Der Regionalbischof zitierte aus dem fünften Buch Mose im Alten Testament: Die Aufforderung "Höre, Israel" sei die Einladung Gottes, "eine tägliche Neuverbindung mit der Quelle des Lebens" einzugehen. Das Hören werde "zum spirituellen WLAN-Passwort des Glaubens: ein wiederkehrendes Einloggen in die Beziehung mit Gott", führte der Theologe aus. Im Judentum sei das durch "Erinnerungszeichen" wie das Bibelwort am Türrahmen im Alltag integriert. "Jeder Griff an den Türrahmen, jedes Anlegen des Gebetsriemens sagt: Ich bin verbunden. Ich bin nicht allein." Solche Rituale und Symbole seien heute dringend nötig, denn "wer nie innehält, verliert die Verbindung - zu Gott, zu sich, zum Nächsten", schloss der Theologe.
"Fundament des Glaubens trägt auch in Zeiten der Veränderung"
Allen notwendigen Strukturveränderungen zum Trotz muss die Kirche nach Ansicht der Ansbach-Würzburger Regionalbischöfin Gisela Bornowski ihr Fundament stabil halten. "Denn darauf lässt sich bauen, heute und allezeit", sagte die Theologin am Freitag in ihrer Reformationstagspredigt in der Ansbacher St. Johanniskirche. Der christliche Glaube als Fundament habe "schon Jahrtausende überstanden und bietet immer noch Halt und Stabilität, auch wenn Kirche umgebaut werden muss und morgen anders aussieht als vor 50 oder 100 Jahren".
Veränderungen seien in der Kirche "das neue Normal", denn dies erforderten "die Umstände unserer Zeit", betonte die Regionalbischöfin laut Predigtmanuskript. Man müsse nüchtern zur Kenntnis nehmen, dass jedes Jahr etwa 45.000 Menschen aus der bayerischen evangelischen Landeskirche austreten.
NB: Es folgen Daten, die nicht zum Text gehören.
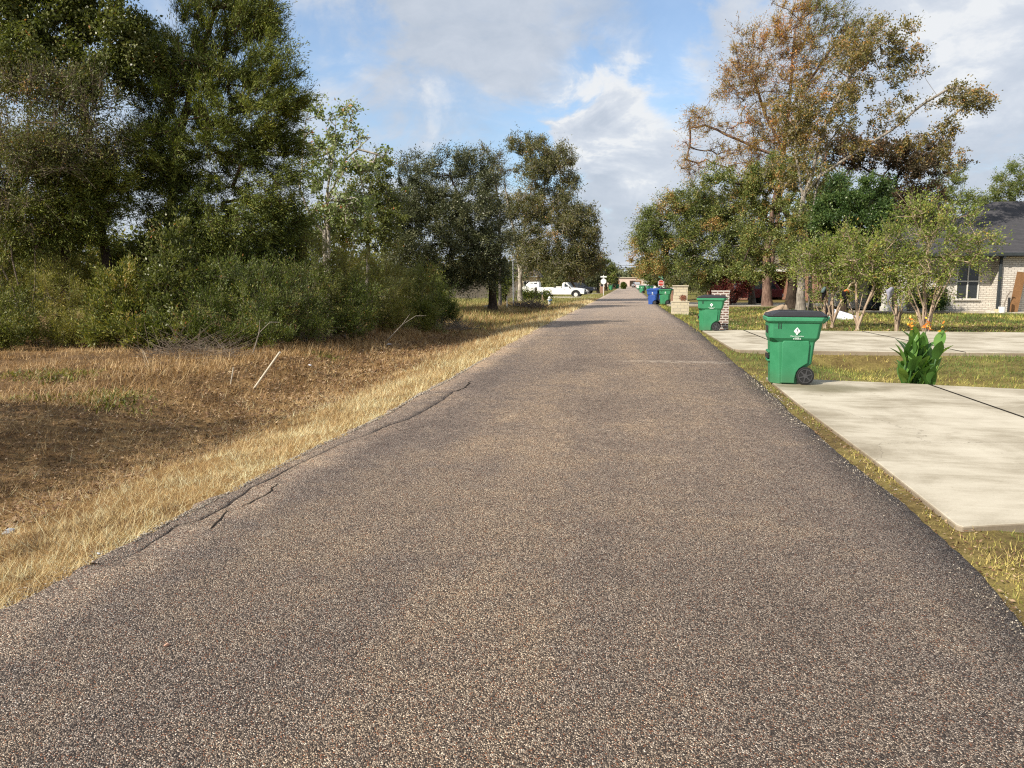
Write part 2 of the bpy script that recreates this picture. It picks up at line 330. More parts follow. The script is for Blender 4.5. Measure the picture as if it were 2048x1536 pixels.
m, t = mat('green_plastic')
co = t.n('ShaderNodeTexCoord').outputs['Object']
n = t.noise(co, 3.0, 6, 0.6); n2 = t.noise(t.n('ShaderNodeMapping', {0: co, 'Rotation': (0, 0.7, 0), 'Scale': (3, 3, 40)}).outputs[0], 1.5, 4, 0.6)
c = t.ramp(n.outputs[0], [(0.35, (0.026, 0.185, 0.080)), (0.65, (0.040, 0.225, 0.105))])
scf = t.m('MULTIPLY', t.smooth(n2.outputs[0], 0.66, 0.72), t.smooth(n.outputs[0], 0.45, 0.6))
c = t.mix(t.m('MULTIPLY', scf, 0.45), c, (0.16, 0.36, 0.24))
zc = t.n('ShaderNodeSeparateXYZ', {0: co}).outputs[2]
drt = t.m('MULTIPLY', t.m('SUBTRACT', 1.0, t.smooth(t.m('ADD', zc, t.m('MULTIPLY', n.outputs[0], 0.2)), 0.05, 0.40)), 0.35)
c = t.mix(drt, c, (0.09, 0.11, 0.06))
finish(t, c, t.m('ADD', 0.40, t.m('MULTIPLY', n.outputs[0], 0.25)), n.outputs[0], 0.15, 0.01, 0.4)
simple('green_rim_plastic', (0.05, 0.26, 0.13), 0.5, 0.12, 3, 0.4)
simple('blue_plastic', (0.022, 0.075, 0.30), 0.45, 0.12, 2.5, 0.4)
simple('black_plastic', (0.022, 0.021, 0.022), 0.42, 0.25, 5, 0.45)
simple('rubber', (0.018, 0.018, 0.019), 0.75, 0.25, 12, 0.3)
simple('wheel_plastic', (0.055, 0.055, 0.058), 0.4, 0.2, 12, 0.4)
simple('white_print', (0.72, 0.78, 0.74), 0.6, 0.08, 20)
simple('white_paint', (0.72, 0.72, 0.70), 0.3, 0.06, 1.2, 0.5)
simple('dark_paint', (0.018, 0.022, 0.035), 0.25, 0.2, 1.2, 0.5)
simple('maroon_paint', (0.13, 0.012, 0.014), 0.3, 0.15, 1.2, 0.5)
simple('silver_paint', (0.32, 0.33, 0.35), 0.3, 0.1, 1.2, 0.5)
simple('car_glass', (0.02, 0.025, 0.03), 0.12, 0.2, 2, 0.6)
simple('window_glass', (0.03, 0.035, 0.04), 0.1, 0.3, 2, 0.6)
simple('chrome', (0.45, 0.45, 0.46), 0.3, 0.15, 6, 0.5, 0.8)
simple('amber_lamp', (0.5, 0.17, 0.03), 0.3, 0.1)
simple('lamp_glass', (0.55, 0.56, 0.56), 0.2, 0.1, 5, 0.5)
simple('white_pvc', (0.60, 0.55, 0.44), 0.5, 0.15, 4)
simple('weathered_wood', (0.20, 0.17, 0.14), 0.85, 0.3, 5)
simple('brown_wood', (0.22, 0.115, 0.05), 0.8, 0.35, 3)
simple('pale_wood', (0.42, 0.33, 0.22), 0.8, 0.25, 6)
simple('galvanised', (0.36, 0.37, 0.37), 0.5, 0.15, 6, 0.5, 0.4)
simple('sign_red', (0.42, 0.045, 0.03), 0.45, 0.08, 5)
simple('sign_white', (0.70, 0.71, 0.70), 0.5, 0.06, 5)
simple('sign_green', (0.12, 0.33, 0.24), 0.5, 0.1, 5)
simple('trim_dark', (0.035, 0.042, 0.046), 0.6, 0.2, 4)
simple('trim_white', (0.62, 0.60, 0.55), 0.6, 0.1, 4)
simple('cream_wall', (0.50, 0.42, 0.28), 0.9, 0.12, 4)
simple('pink_wall', (0.56, 0.44, 0.38), 0.9, 0.15, 1.2)
simple('stone_cap', (0.46, 0.41, 0.31), 0.85, 0.18, 8)
simple('pale_rock', (0.42, 0.44, 0.46), 0.85, 0.25, 14)
simple('pink_rock', (0.52, 0.30, 0.21), 0.8, 0.15, 20)
simple('black_fabric', (0.012, 0.011, 0.013), 0.95, 0.3, 6, 0.1)
simple('orange_fabric', (0.62, 0.18, 0.05), 0.9, 0.2, 6, 0.1)
simple('grey_fabric', (0.27, 0.27, 0.33), 0.95, 0.25, 6, 0.1)
simple('white_fabric', (0.66, 0.68, 0.74), 0.85, 0.12, 3, 0.2)
simple('tan_fabric', (0.36, 0.27, 0.19), 0.9, 0.25, 5, 0.1)
simple('teal_fabric', (0.10, 0.14, 0.14), 0.9, 0.3, 9, 0.1)
simple('wire_black', (0.02, 0.02, 0.022), 0.6, 0.1)
simple('blue_paint', (0.08, 0.20, 0.36), 0.5, 0.1)
simple('dried_flower', (0.24, 0.10, 0.06), 0.9, 0.5, 30)
brickmat('white_brick', (0.72, 0.68, 0.61), (0.56, 0.52, 0.46), (0.33, 0.30, 0.26), 0.30, 0.10, 0.016)
brickmat('orange_brick', (0.36, 0.165, 0.10), (0.26, 0.11, 0.07), (0.36, 0.30, 0.25))
brickmat('dark_brick', (0.20, 0.10, 0.075), (0.11, 0.065, 0.055), (0.58, 0.54, 0.49), 0.20, 0.085, 0.022, 0.1)
brickmat('cream_stone', (0.60, 0.53, 0.38), (0.50, 0.44, 0.32), (0.40, 0.36, 0.28), 0.34, 0.16, 0.012, 0.25)

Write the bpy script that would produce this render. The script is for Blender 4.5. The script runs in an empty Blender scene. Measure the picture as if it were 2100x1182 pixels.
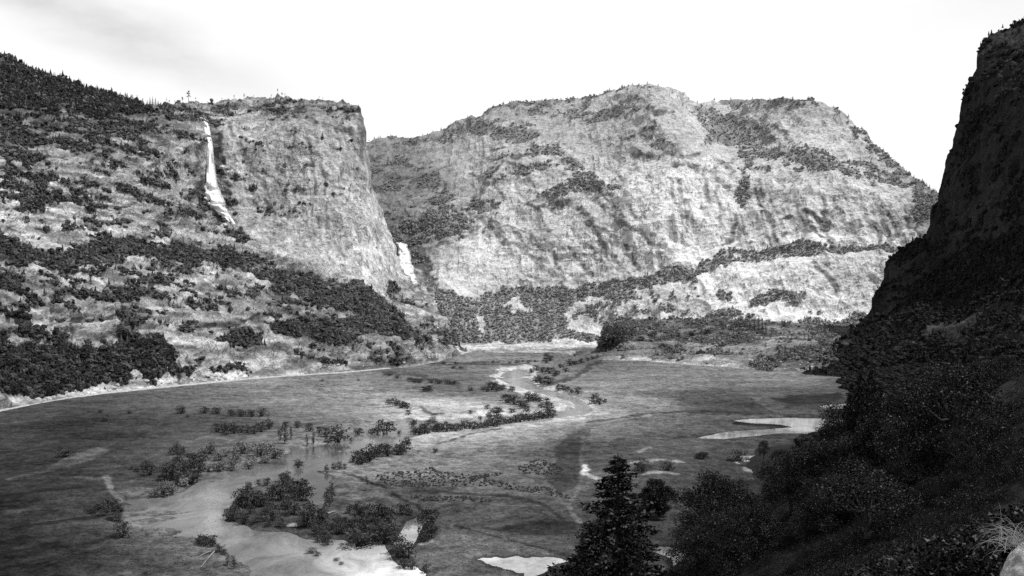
import bpy, math, random
import numpy as np
random.seed(7); rng = np.random.default_rng(7)
F = 2000.0; VH = 620.0; H0 = 100.0; U0 = 1050.0          # focal length in photo pixels, horizon row, camera height (m)
col = bpy.context.scene.collection

# ------------------------------------------------------------------ helpers
def W(u, v, Y):
    u = np.asarray(u, float); v = np.asarray(v, float); Y = np.asarray(Y, float)
    return np.stack([(u-U0)/F*Y, Y+0*u, H0-(v-VH)/F*Y], -1)
def floor_pt(u, v):
    Y = H0*F/(v-VH); return np.array([(u-U0)/F*Y, Y, 0.0])
def lin(s): 
    s = np.asarray(s, float)/255.0
    return np.where(s <= 0.04045, s/12.92, ((s+0.055)/1.055)**2.4)
_perm = np.random.default_rng(3).integers(0, 2**31, 4096).astype(np.int64)
_val = (np.random.default_rng(4).random(65536)*2-1).astype(np.float32)
def vnoise(P, seed=0):
    P = np.asarray(P, np.float32); i = np.floor(P).astype(np.int64); f = P-i
    f = f*f*f*(f*(f*6-15)+10)
    out = 0
    for dx in (0, 1):
        wx = f[:, 0] if dx else 1-f[:, 0]
        for dy in (0, 1):
            wy = f[:, 1] if dy else 1-f[:, 1]
            for dz in (0, 1):
                wz = f[:, 2] if dz else 1-f[:, 2]
                h = ((i[:, 0]+dx)*73856093) ^ ((i[:, 1]+dy)*19349663) ^ ((i[:, 2]+dz)*83492791) ^ (seed*2654435)
                out = out + wx*wy*wz*_val[(h ^ (h >> 13)) & 65535]
    return out
def fbm(P, o=4, seed=0, gain=0.5):
    P = np.asarray(P, np.float32); s = 0; a = 1.0; t = 0
    for k in range(o):
        s = s + a*vnoise(P+k*17.3, seed+k); t += a; a *= gain; P = P*2.03
    return s/t
def ridged(P, o=4, seed=0):
    P = np.asarray(P, np.float32); s = 0; a = 1.0; t = 0
    for k in range(o):
        s = s + a*(1-2*np.abs(vnoise(P+k*11.7, seed+k))); t += a; a *= 0.5; P = P*2.07
    return s/t
def sstep(a, b, x):
    t = np.clip((x-a)/(b-a), 0, 1); return t*t*(3-2*t)
class RBF:
    def __init__(s, P, f, lam=1e-4):
        P = np.asarray(P, float); f = np.asarray(f, float)
        s.m = P.mean(0); s.sc = P.std(0)+1e-9; P = (P-s.m)/s.sc; s.P = P; n = len(P)
        K = s.k(np.linalg.norm(P[:, None]-P[None], axis=-1))+lam*np.eye(n)
        Q = np.hstack([np.ones((n, 1)), P]); A = np.block([[K, Q], [Q.T, np.zeros((3, 3))]])
        s.w = np.linalg.solve(A, np.concatenate([f, np.zeros(3)]))
    def k(s, r): return np.where(r > 0, r*r*np.log(r+1e-12), 0)
    def __call__(s, X):
        X = (np.asarray(X, float)-s.m)/s.sc; out = np.empty(len(X)); n = len(s.P)
        for a in range(0, len(X), 40000):
            x = X[a:a+40000]; r = np.linalg.norm(x[:, None]-s.P[None], axis=-1)
            out[a:a+40000] = s.k(r)@s.w[:n]+s.w[n]+x@s.w[n+1:]
        return out
def sd_poly(px, py, poly):
    """signed distance (negative inside), evaluated everywhere"""
    d = np.full(len(px), 1e9, np.float32); ins = np.zeros(len(px), bool); n = len(poly)
    for k in range(n):
        ax, ay = poly[k]; bx, by = poly[(k+1) % n]
        ex, ey = bx-ax, by-ay; L = ex*ex+ey*ey+1e-9
        t = np.clip(((px-ax)*ex+(py-ay)*ey)/L, 0, 1)
        d = np.minimum(d, (px-ax-t*ex)**2+(py-ay-t*ey)**2)
        c = (ay > py) != (by > py)
        ins ^= c & (px < (bx-ax)*(py-ay)/((by-ay) if by != ay else 1e-9)+ax)
    d = np.sqrt(d); return np.where(ins, -d, d)
def d_line(px, py, pts, sy=1.0):
    d = np.full(len(px), 1e12, np.float32)
    for (ax, ay), (bx, by) in zip(pts[:-1], pts[1:]):
        ex, ey = bx-ax, (by-ay)*sy; L = ex*ex+ey*ey+1e-9
        qx, qy = px-ax, (py-ay)*sy
        t = np.clip((qx*ex+qy*ey)/L, 0, 1)
        d = np.minimum(d, (qx-t*ex)**2+(qy-t*ey)**2)
    return np.sqrt(d)
def local(u, v, pts, pad):
    a = np.array(pts); return (u > a[:, 0].min()-pad) & (u < a[:, 0].max()+pad) & (v > a[:, 1].min()-pad) & (v < a[:, 1].max()+pad)

# ------------------------------------------------------------------ object helpers
def tag(o, label=None, cat=None, group=None, kind=None):
    if label: o['label'] = label
    if cat: o['category'] = cat
    if group: o['group'] = group
    if kind: o['kind'] = kind
    return o
def mesh_np(name, verts, faces, smooth=False, attrs=None):
    """faces: (n,3) or (n,4) int array"""
    verts = np.asarray(verts, np.float32); faces = np.asarray(faces, np.int32); k = faces.shape[1]
    me = bpy.data.meshes.new(name)
    me.vertices.add(len(verts)); me.vertices.foreach_set('co', verts.ravel())
    me.loops.add(faces.size); me.loops.foreach_set('vertex_index', faces.ravel())
    me.polygons.add(len(faces)); me.polygons.foreach_set('loop_start', np.arange(0, faces.size, k, dtype=np.int32))
    me.update(calc_edges=True)
    me.polygons.foreach_set('use_smooth', np.full(len(faces), smooth, bool))
    for an, a in (attrs or {}).items():
        at = me.attributes.new(an, 'FLOAT', 'POINT'); at.data.foreach_set('value', np.asarray(a, np.float32))
    me.validate() if False else None
    return me
def link(name, me, mat, parent=None, loc=None):
    o = bpy.data.objects.new(name, me); col.objects.link(o)
    if mat is not None and me is not None and len(me.materials) == 0: me.materials.append(mat)
    if parent: o.parent = parent
    if loc is not None: o.location = loc
    return o
def empty(name, loc, rz=0, s=1):
    o = bpy.data.objects.new(name, None); col.objects.link(o); o.location = loc; o.rotation_euler.z = rz
    o.scale = s if hasattr(s, '__len__') else (s, s, s); o.empty_display_size = 1; return o
def grid_faces(nr, nc):
    a = (np.arange(nr-1)[:, None]*nc+np.arange(nc-1)[None]).ravel()
    return np.stack([a, a+1, a+nc+1, a+nc], 1)

# ------------------------------------------------------------------ materials
def new_mat(name):
    m = bpy.data.materials.new(name); m.use_nodes = True; nt = m.node_tree; nt.nodes.clear()
    out = nt.nodes.new('ShaderNodeOutputMaterial'); b = nt.nodes.new('ShaderNodeBsdfPrincipled')
    nt.links.new(b.outputs[0], out.inputs[0]); b.inputs['Roughness'].default_value = 0.9
    b.inputs['Specular IOR Level'].default_value = 0.15
    return m, nt, b, out
def N(nt, t, **kw):
    n = nt.nodes.new(t)
    for k, v in kw.items(): setattr(n, k, v)
    return n
def math_n(nt, op, a, b=None, c=None):
    n = N(nt, 'ShaderNodeMath', operation=op)
    for i, x in enumerate((a, b, c)):
        if x is None: continue
        if isinstance(x, (int, float)): n.inputs[i].default_value = x
        else: nt.links.new(x, n.inputs[i])
    return n.outputs[0]
def noise_n(nt, scale, stretch=(1, 1, 1), detail=6, rough=0.6, dist=0.0):
    g = N(nt, 'ShaderNodeNewGeometry'); mp = N(nt, 'ShaderNodeVectorMath', operation='MULTIPLY')
    nt.links.new(g.outputs['Position'], mp.inputs[0]); mp.inputs[1].default_value = stretch
    n = N(nt, 'ShaderNodeTexNoise'); n.inputs['Scale'].default_value = scale; n.inputs['Detail'].default_value = detail
    n.inputs['Roughness'].default_value = rough; n.inputs['Distortion'].default_value = dist
    nt.links.new(mp.outputs[0], n.inputs['Vector']); return n.outputs[0]
def ramp_n(nt, x, a, b, lo, hi):
    n = N(nt, 'ShaderNodeMapRange'); n.inputs[1].default_value = a; n.inputs[2].default_value = b
    n.inputs[3].default_value = lo; n.inputs[4].default_value = hi; nt.links.new(x, n.inputs[0]); return n.outputs[0]
def attr_n(nt, name):
    n = N(nt, 'ShaderNodeAttribute', attribute_name=name); return n.outputs['Fac']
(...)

Dadurch sänken die Einnahmen, gleichzeitig schrumpfe der Personalbestand: "Die geburtenstarken Jahrgänge gehen in den Ruhestand." 120 Pfarrpersonen seien dies derzeit pro Jahr, doch es kämen jedes Jahr nur etwa 20 junge Pfarrerinnen und Pfarrer nach.
Auch als kleiner werdende Kirche könne man die Liebe Gottes zu den Menschen bringen - indem man die Beziehungen zu den Menschen pflege, "indem wir da sind, wenn sie uns brauchen", sagte Bornowski: "In Krisensituationen und bei freudigen Anlässen, die auch Raum und Gestaltung brauchen." Dies bedeute zum einen, Menschen christliche Werte weiterzugeben, beispielsweise im Religionsunterricht, in Kitas oder in der Erwachsenenbildung. Zum anderen heiße das aber auch, mit der Diakonie den Schwachen zur Seite zu stehen.
"Religionsunterricht als Hotspot der Kirche"
Für den Regionalbischof in Schwaben-Altbayern, Klaus Stiegler, ist der Religionsunterricht an Schulen die wichtigste Bildungsveranstaltung der Kirche. "Empirische Untersuchungen besagen eindeutig: Kinder lieben den Religionsunterricht", sagte er am Freitagabend bei seiner Kanzelrede in St. Anna in Augsburg bei einem Theologischen Abend zum Reformationsfest laut Mitteilung. Religionsunterricht sei ein wichtiger kirchlicher Ort - "ich riskiere zu sagen: ein kirchlicher Hotspot".
Angesichts des gesellschaftlichen Wandels und sinkender Mitgliedszahlen sei die Kirche aber herausgefordert, neue Wege zu gehen, sagte Stiegler und rief zur Gestaltung des Wandels im reformatorischen Sinne auf: "Ich verspüre keine Energie, Abschiedsschmerz zu pflegen, sondern ich habe große Lust darauf, Kirche neu zu erfinden." Der notwendige Umbau des Religionsunterrichts müsse mit Entschlossenheit angepackt werden, um die Relevanz der Kirche im 21. Jahrhundert zu sichern.
Der konfessionsübergreifende Religionsunterricht an bayerischen Grund- und Mittelschulen ist seit diesem Schuljahr nach einer fünfjährigen Projektphase dauerhaft etabliert. Regelfall bleibt aber der klassische konfessionelle Religionsunterricht.